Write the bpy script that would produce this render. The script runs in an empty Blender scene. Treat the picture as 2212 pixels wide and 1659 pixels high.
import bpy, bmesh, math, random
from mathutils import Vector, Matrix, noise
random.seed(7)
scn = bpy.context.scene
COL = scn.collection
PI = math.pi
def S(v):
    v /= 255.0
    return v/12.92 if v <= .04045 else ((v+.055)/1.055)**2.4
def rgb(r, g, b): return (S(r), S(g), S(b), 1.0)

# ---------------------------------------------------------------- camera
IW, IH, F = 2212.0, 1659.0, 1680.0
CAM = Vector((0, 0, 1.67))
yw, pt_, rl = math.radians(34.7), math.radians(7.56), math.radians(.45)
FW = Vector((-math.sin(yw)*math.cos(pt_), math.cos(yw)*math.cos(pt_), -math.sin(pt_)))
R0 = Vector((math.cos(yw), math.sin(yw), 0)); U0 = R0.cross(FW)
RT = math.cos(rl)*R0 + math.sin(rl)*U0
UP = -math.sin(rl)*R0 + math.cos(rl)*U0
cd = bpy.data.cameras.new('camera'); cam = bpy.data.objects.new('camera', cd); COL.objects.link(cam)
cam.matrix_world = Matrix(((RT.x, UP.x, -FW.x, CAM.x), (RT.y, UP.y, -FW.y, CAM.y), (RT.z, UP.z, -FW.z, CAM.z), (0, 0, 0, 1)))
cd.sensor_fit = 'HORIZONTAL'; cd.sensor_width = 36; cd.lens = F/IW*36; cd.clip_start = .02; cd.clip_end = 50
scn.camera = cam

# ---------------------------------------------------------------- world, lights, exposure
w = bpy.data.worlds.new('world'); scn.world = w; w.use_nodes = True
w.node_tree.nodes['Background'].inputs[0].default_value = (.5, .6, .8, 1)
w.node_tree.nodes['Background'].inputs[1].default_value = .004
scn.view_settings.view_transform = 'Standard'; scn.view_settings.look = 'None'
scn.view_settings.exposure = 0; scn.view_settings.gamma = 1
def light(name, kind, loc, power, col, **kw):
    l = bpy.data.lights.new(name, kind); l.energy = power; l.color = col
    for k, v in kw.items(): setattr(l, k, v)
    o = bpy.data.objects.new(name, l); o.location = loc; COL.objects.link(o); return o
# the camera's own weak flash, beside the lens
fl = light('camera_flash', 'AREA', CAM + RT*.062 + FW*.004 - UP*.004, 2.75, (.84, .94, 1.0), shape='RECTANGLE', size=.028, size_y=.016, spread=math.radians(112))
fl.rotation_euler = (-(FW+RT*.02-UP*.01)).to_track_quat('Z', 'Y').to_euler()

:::

### Aim
Copy the data above exactly. Every line must be included.

### Solution to this problem
Write the bpy script that would produce this render. The script runs in an empty Blender scene. Treat the picture as 2212 pixels wide and 1659 pixels high.
import bpy, bmesh, math, random
from mathutils import Vector, Matrix, noise
random.seed(7)
scn = bpy.context.scene
COL = scn.collection
PI = math.pi
def S(v):
    v /= 255.0
    return v/12.92 if v <= .04045 else ((v+.055)/1.055)**2.4
def rgb(r, g, b): return (S(r), S(g), S(b), 1.0)

# ---------------------------------------------------------------- camera
IW, IH, F = 2212.0, 1659.0, 1680.0
CAM = Vector((0, 0, 1.67))
yw, pt_, rl = math.radians(34.7), math.radians(7.56), math.radians(.45)
FW = Vector((-math.sin(yw)*math.cos(pt_), math.cos(yw)*math.cos(pt_), -math.sin(pt_)))
R0 = Vector((math.cos(yw), math.sin(yw), 0)); U0 = R0.cross(FW)
RT = math.cos(rl)*R0 + math.sin(rl)*U0
UP = -math.sin(rl)*R0 + math.cos(rl)*U0
cd = bpy.data.cameras.new('camera'); cam = bpy.data.objects.new('camera', cd); COL.objects.link(cam)
cam.matrix_world = Matrix(((RT.x, UP.x, -FW.x, CAM.x), (RT.y, UP.y, -FW.y, CAM.y), (RT.z, UP.z, -FW.z, CAM.z), (0, 0, 0, 1)))
cd.sensor_fit = 'HORIZONTAL'; cd.sensor_width = 36; cd.lens = F/IW*36; cd.clip_start = .02; cd.clip_end = 50
scn.camera = cam

# ---------------------------------------------------------------- world, lights, exposure
w = bpy.data.worlds.new('world'); scn.world = w; w.use_nodes = True
w.node_tree.nodes['Background'].inputs[0].default_value = (.5, .6, .8, 1)
w.node_tree.nodes['Background'].inputs[1].default_value = .004
scn.view_settings.view_transform = 'Standard'; scn.view_settings.look = 'None'
scn.view_settings.exposure = 0; scn.view_settings.gamma = 1
def light(name, kind, loc, power, col, **kw):
    l = bpy.data.lights.new(name, kind); l.energy = power; l.color = col
    for k, v in kw.items(): setattr(l, k, v)
    o = bpy.data.objects.new(name, l); o.location = loc; COL.objects.link(o); return o
# the camera's own weak flash, beside the lens
fl = light('camera_flash', 'AREA', CAM + RT*.062 + FW*.004 - UP*.004, 2.75, (.84, .94, 1.0), shape='RECTANGLE', size=.028, size_y=.016, spread=math.radians(112))
fl.rotation_euler = (-(FW+RT*.02-UP*.01)).to_track_quat('Z', 'Y').to_euler()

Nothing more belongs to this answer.